Additionally qemu-system-ppc64 provides support for the following 64-bit CPUs:

  • e5500
  • e6500

The CPU type can be specified via the ‘-cpu’ command line. If not specified, it creates a machine with e500v2 core. The following example shows an e6500 based machine creation:

$ qemu-system-ppc64 -nographic -machine ppce500 -cpu e6500 -bios u-boot

When U-Boot boots, you will notice the following:

CPU:   Unknown, Version: 0.0, (0x00000000)
Core:  e6500, Version: 2.0, (0x80400020)

This is because we only specified a core name to QEMU and it does not have a meaningful SVR value which represents an actual SoC that integrates such core. You can specify a real world SoC device that QEMU has built-in support but all these SoCs are e500v2 based MPC85xx series, hence you cannot test anything built for P4080 (e500mc), P5020 (e5500) and T2080 (e6500).

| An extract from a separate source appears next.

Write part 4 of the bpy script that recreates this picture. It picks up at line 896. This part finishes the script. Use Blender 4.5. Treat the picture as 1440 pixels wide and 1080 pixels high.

By default a VirtIO standard PCI networking device is connected as an ethernet interface at PCI address 0.1.0, but we can switch that to an e1000 NIC by:

$ qemu-system-ppc -nographic -machine ppce500 -bios u-boot \
                  -nic tap,ifname=tap0,script=no,downscript=no,model=e1000

The QEMU ppce500 machine can also dynamically instantiate an eTSEC device if “-device eTSEC” is given to QEMU:

-netdev tap,ifname=tap0,script=no,downscript=no,id=net0 -device eTSEC,netdev=net0

VirtIO BLK driver is also enabled to support booting from a disk image where a kernel image is stored. Append the following to QEMU:

-drive file=disk.img,format=raw,id=disk0 -device virtio-blk-pci,drive=disk0

Pericom pt7c4338 RTC is supported so we can use the ‘date’ command:

=> date
Date: 2021-02-18 (Thursday)    Time: 15:33:20

Additionally, ‘poweroff’ command is supported to shut down the QEMU session:

=> poweroff
poweroff ...

These have been tested in QEMU 5.2.0.